Key to the Mershon operation is an expensive and constantly upgraded array of tractors, cultivators, planters, sprayers, and harvesters, along with specialized trailer trucks for hauling grain or animals away for sale.

The two John Deere tractors are worth $40,000 each -- and earn their way with articulated four-wheel drive that delivers tremendous pulling power and maneuverability without compacting the soil.

The latest purchase is a $26,000 John Deere planter bought last December. Folded up, it fits neatly through farm gates. Then, at the touch of two buttons in the tractor cab, it unfolds to its full 12-row width.

Tom Mershon finds he can pull the new planter with the same tractor at the same speed as for the six-row planter it replaces. Last year he planted 11 acres an hour. The new rig plants 21 in the same time.

"That switch," he explains, "eliminated an $8,500 planter, a $20,000 tractor, one man to drive the extra tractor, and that much extra diesel fuel."

The savings on planting time and costs paid off handsomely after a hail storm ruined some of the crops. "Within a week after that storm," said Mershon, "we'd baled the ruined wheat to clear the ground and replanted 440 acres in soybeans."

he Mershons are convinced that it pays to upgrade their machinery regularly. But, along with every other farm, this one is feeling the pinch of steeply rising costs for inputs, such as fuel, seed, fertilizer, insecticides, and herbicides.

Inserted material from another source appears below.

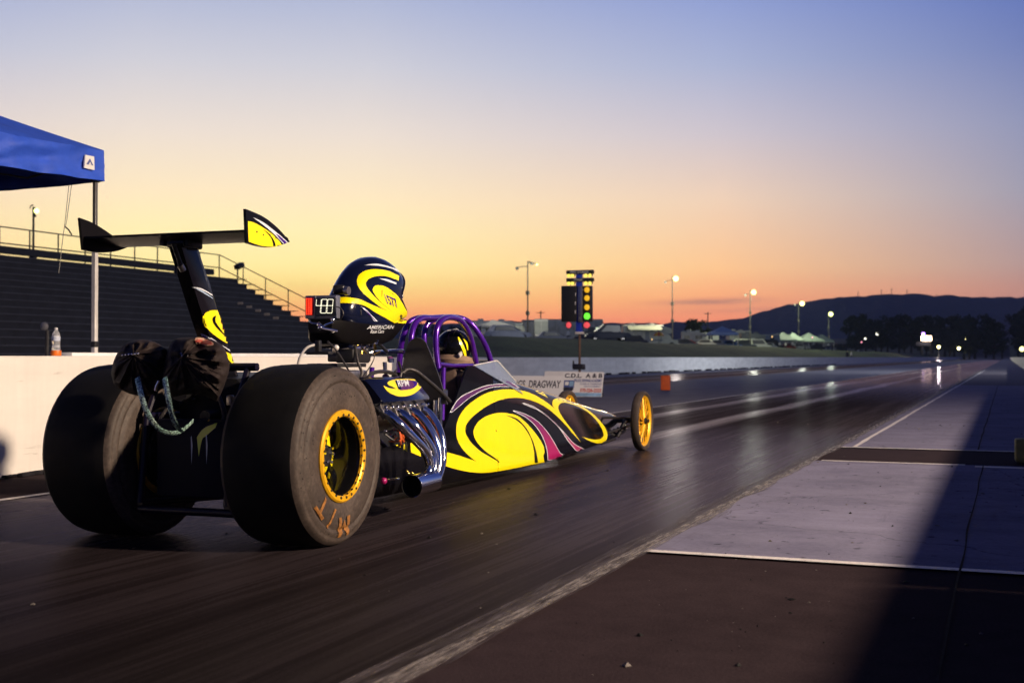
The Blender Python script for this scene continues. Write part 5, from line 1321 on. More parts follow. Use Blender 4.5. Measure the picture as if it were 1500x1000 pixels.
# ================================================================== GRANDSTAND
GX0, GX1, GY0, GY1, NR = -22.6, -30.2, 6., 45.2, 16
gs = thing('grandstand', (GX0, GY0, 0), 'long dark grandstand of bench rows with a railing along its top', 'grandstand')
run = (GX1 - GX0) / NR
zs_ = lambda k: .55 + (4.35 - .55) * k / (NR - 1)
for k in range(NR):
    def row(m, k=k):
        x = GX0 + run * k; z = zs_(k); yend = GY1
        m.box((x - .12, (GY0 + yend) / 2, z + .19), (.26, yend - GY0, .034), 1, bev=.006, seg=1)
        m.box((x + .13, (GY0 + yend) / 2 - .1, z - .05), (.26, yend - GY0 - .2, .03), 1)
        m.box((x - .02, (GY0 + yend) / 2 - .1, z - .02), (.02, yend - GY0 - .3, .40), 0)
        y = GY0 + .4
        while y < yend: m.box((x - .12, y, z + .06), (.05, .05, .22), 0); y += 1.9
        m.box((x - .05, yend + .05, z + .205), (.42, .34, .02), 0)
    part('bench_row', row, [M['riser'], M['bench']], gs)
def sframe(m):
    y = GY0
    while y < GY1 + .1:
        m.tube([(GX0 + .1, y, .2), (GX1 - .2, y, 4.2)], .05, 6, 0)
        for k in range(0, NR, 3): m.tube([(GX0 + run * k, y, 0), (GX0 + run * k, y, zs_(k))], .045, 6, 0)
        m.tube([(GX0 - 1., y, 0), (GX0 - 4.5, y, zs_(7))], .04, 6, 0); y += 2.6
    m.box((GX1 - .55, (GY0 + GY1) / 2 - .4, 4.86), (.28, GY1 - GY0 - 1.0, .26), 0)
    m.box((GX0 + .3, (GY0 + GY1) / 2, .36), (.04, GY1 - GY0, .5), 0)
part('steel_frame', sframe, [M['standframe']], gs)
def rail(m):
    zt = 4.5
    for h in (.62, 1.22):
        m.tube([(GX1 - .65, GY0, zt + h), (GX1 - .65, GY1 - .1, zt + h)], .026, 6, 0)
        m.tube([(GX1 - .65, GY1 - .1, zt + h), (GX0 + .3, GY1 + .1, .55 + h)], .026, 6, 0)
    y = GY0 + .3
    while y < GY1: m.tube([(GX1 - .65, y, 4.3), (GX1 - .65, y, zt + 1.22)], .028, 6, 0); y += 1.55
    for k in range(1, 7):
        t = k / 7; m.tube([(lerp(GX1 - .65, GX0 + .3, t), GY1, lerp(4.3, .5, t)), (lerp(GX1 - .65, GX0 + .3, t), GY1, lerp(zt, .55, t) + 1.22)], .024, 6, 0)
part('railing', rail, [M['standframe']], gs)
for k in range(5):
    p = Y(352 + 13 * k, 444 + 5.4 * k, 40.)
    part('aisle_marker', lambda m: m.box(p, (.26, .05, .10), 0, bev=.01, seg=1), [mat('pale_aisle_marker', (.42, .38, .30), .5) if k == 0 else bpy.data.materials['pale_aisle_marker']], gs)
sp = X(348, 410, -30.6); cl_ = thing('camera_pole', (sp.x, sp.y, 4.3), 'small pole with an unlit lamp box at the end of the grandstand top', 'lamp pole')
part('pole', lambda m: m.tube([(sp.x, sp.y, 4.3), X(348, 390, -30.6)], .035, 8, 0), [M['pole']], cl_)
part('lamp_head', lambda m: m.box(X(350.5, 389.5, -30.6), (.3, .5, .22), 0, Matrix.Rotation(.4, 4, 'X'), .03), [M['plastic']], cl_)
q = D(68, 520, 24); rp = thing('signal_post', (q.x, q.y, 0), 'dim post with a round head standing left of the water bottle', 'post')
part('post', lambda m: m.tube([(q.x, q.y, 0), D(69, 483, 24)], .035, 8, 0), [M['pole']], rp)
part('round_head', lambda m: m.ball(D(65, 478, 24), (.085, .05, .085), 0, 14, 10), [mat('dull_grey_head', (.16, .16, .18), .6)], rp)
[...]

Prices for beef, pork, and grain were all below par in early July. Yet there was no way to stall the 14 to 16 percent interest payments on total borrowings of $400,000. So the Mershons were thinking about holding off on some of their equipment purchases this year.

Farm equipment manufacturers' sales slumped in the first quarter of 1980; total tractor sales for this year's first four months were down 29.2 percent from the previous year.

Bill Kelsey, public relations director for Toronto-based Massey-Ferguson Ltd. , saw no likelihood of sales picking up quickly. "The gap between the farmer's cost of producing and selling has narrowed so much," he said, "that in some cases it costs the farmer more to produce his crop than he gets for it today."

Massey-Ferguson's answer is to provide financing to farmers at 13.75 percent -- and to build up its dealership services. One of the most popular innovations in the company's computerized "E-COM" (emergency communications) network. This means a dealer can go to a farm, find out what parts are needed, and use his portable computer terminal to order parts and have them dispatched immediately.

International Harvester (IH) is in slightly less trouble than its chief competitors in the $11 billion farm equipment field, John Deere and Massey-Ferguson. While Deere and Massey-Ferguson are cutting back production. IH is working overtime to build up inventories depleted by a six-month strike.

But, like its competitors, IH is offering attractive financing terms. And it has its own dealer-operated computer program. IH's program lets individual farmers type details of their farming operations into a computer terminal and out comes advice on when and what to raise based on previous years, along with estimates for the time and costs involved.

IH also is launching a major promotional drive to sell its lates planter, which incorporates an air pressure system combined with elaborate electronic monitoring to give farmers more accurate control of seed planting. For instance , the new Cyclo air Planter precisely spaces 12 soybeans per foot at 8 m.p.h. -- or 8,400 single beans per minute per row, up to 12 rows at a time.

Such speed and precision are important to farmers when profit margins are extremely narrow -- and when crop yields can drop by up to two bushels an acre per day if planting is not done within the few days which are optimum in any particular area.